Bukankah dengan begitu berarti adanya unas telah mengorbankan ( membunuh ) kecerdasan lain yang dimiliki murid ? Padahal kecerdasan lain itu sangat berguna untuk hidup di masyarakat. Justru, kecerdasan yang diukur oleh unas nyaris tidak ada gunanya di dunia kerja mau pun masyarakat umum. Coba saja, mana ada perusahaan yang menerima pekerja dengan melihat nilai unas dari calon pekerja tersebut.
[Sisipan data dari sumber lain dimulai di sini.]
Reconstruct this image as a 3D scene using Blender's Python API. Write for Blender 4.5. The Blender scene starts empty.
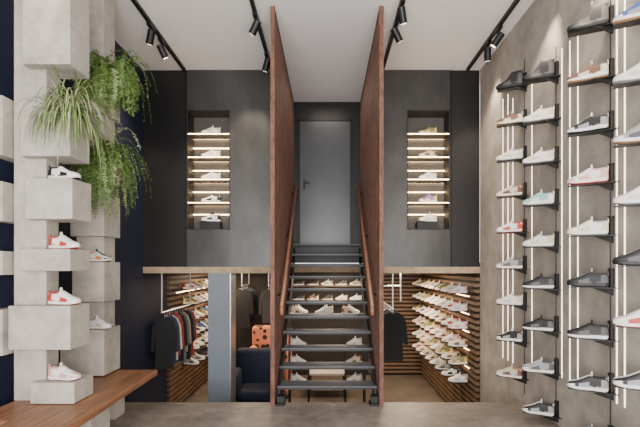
import bpy, math, random, bmesh
from mathutils import Vector, Matrix
random.seed(7)
CH=1.45; F=440.0; VX=327.0; HY=266.0
def X(px,D): return (px-VX)*D/F
def Z(py,D): return CH+(HY-py)*D/F
XL=-2.534; XR=2.107; DW=6.06; DE=4.68; DD=7.24; DB=9.65; ZC=CH+2.7; ZF=-0.94; YB=-1.2
scene=bpy.context.scene
# ---------------- materials
def mat(name,col,rough=0.6,metal=0.0,noise=0.0,scale=4.0,bump=0.0,stretch=(1,1,1),emit=None,es=0.0,col2=None,fine=0.0):
    m=bpy.data.materials.new(name); m.use_nodes=True
    nt=m.node_tree; b=nt.nodes['Principled BSDF']
    b.inputs['Base Color'].default_value=(*col,1); b.inputs['Roughness'].default_value=rough
    b.inputs['Metallic'].default_value=metal
    if emit:
        b.inputs['Emission Color'].default_value=(*emit,1); b.inputs['Emission Strength'].default_value=es
    if noise>0 or bump>0 or col2:
        tc=nt.nodes.new('ShaderNodeTexCoord'); mp=nt.nodes.new('ShaderNodeMapping')
        mp.inputs['Scale'].default_value=stretch
        nt.links.new(tc.outputs['Object'],mp.inputs['Vector'])
        n=nt.nodes.new('ShaderNodeTexNoise'); n.inputs['Scale'].default_value=scale
        n.inputs['Detail'].default_value=8; n.inputs['Roughness'].default_value=0.62; n.inputs['Distortion'].default_value=0.4
        nt.links.new(mp.outputs['Vector'],n.inputs['Vector'])
        r=nt.nodes.new('ShaderNodeValToRGB')
        a=[max(0,c*(1-noise)) for c in col]; d=col2 if col2 else [min(1,c*(1+noise)) for c in col]
        r.color_ramp.elements[0].position=0.32; r.color_ramp.elements[1].position=0.68
        r.color_ramp.elements[0].color=(*a,1); r.color_ramp.elements[1].color=(*d,1)
        nt.links.new(n.outputs['Fac'],r.inputs['Fac']); out=r.outputs['Color']
        if fine>0:
            n2=nt.nodes.new('ShaderNodeTexNoise'); n2.inputs['Scale'].default_value=scale*5; n2.inputs['Detail'].default_value=10
            nt.links.new(mp.outputs['Vector'],n2.inputs['Vector'])
            mr=nt.nodes.new('ShaderNodeMapRange'); mr.inputs['From Min'].default_value=0.3; mr.inputs['From Max'].default_value=0.7
            mr.inputs['To Min'].default_value=1-fine; mr.inputs['To Max'].default_value=1+fine
            nt.links.new(n2.outputs['Fac'],mr.inputs['Value'])
            mx=nt.nodes.new('ShaderNodeMix'); mx.data_type='RGBA'; mx.blend_type='MULTIPLY'; mx.inputs['Factor'].default_value=1
            nt.links.new(out,mx.inputs[6]); nt.links.new(mr.outputs['Result'],mx.inputs[7]); out=mx.outputs[2]
        nt.links.new(out,b.inputs['Base Color'])
        if bump>0:
            bp=nt.nodes.new('ShaderNodeBump'); bp.inputs['Strength'].default_value=bump; bp.inputs['Distance'].default_value=0.01
            nt.links.new(n.outputs['Fac'],bp.inputs['Height']); nt.links.new(bp.outputs['Normal'],b.inputs['Normal'])
    return m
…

Demikian juga untuk hidup di masyarakat, pelajaran-pelajaran yg di-unas-kan sangat kecil relevansinya.
Jadi, kita patut heran, mengapa pemerintah terus ngotot mengadakan unas ?
Sebagai penutup tulisan ini, saya ingin mengemukakan apa yang disampaikan oleh sosiolog Imam Prasodjo di dalah satu TV swasta. Kira-kira begini singkatnya :”Sebelum pemerintah melakukan standardisasi pada murid-murid, harusnya melakukan standardisasi terhadap fasilitas-fasilitas pendidikan yang ada. Pemerintah harus melengkapi fasilitas-fasilitas yang kurang standard di sekolah-sekolah. Jika belum mampu melakukan upaya melengkapi fasilitas pendidikan yang ada hingga mencapai standard, maka tidak selayaknya pemerintah melakukan standardisasi pada murid-murid.”
Dan jika belum mampu menstandardkan fasilitas pendidikan dan masih ngotot menstandardisasikan murid-murid, maka pengambil kebijakan yang ngotot tetap melaksanakan unas ini harus distandardkan dulu otaknya. Jangan-jangan mereka ini gradenya sebagai pengambil kebijakan memang di bawah standard.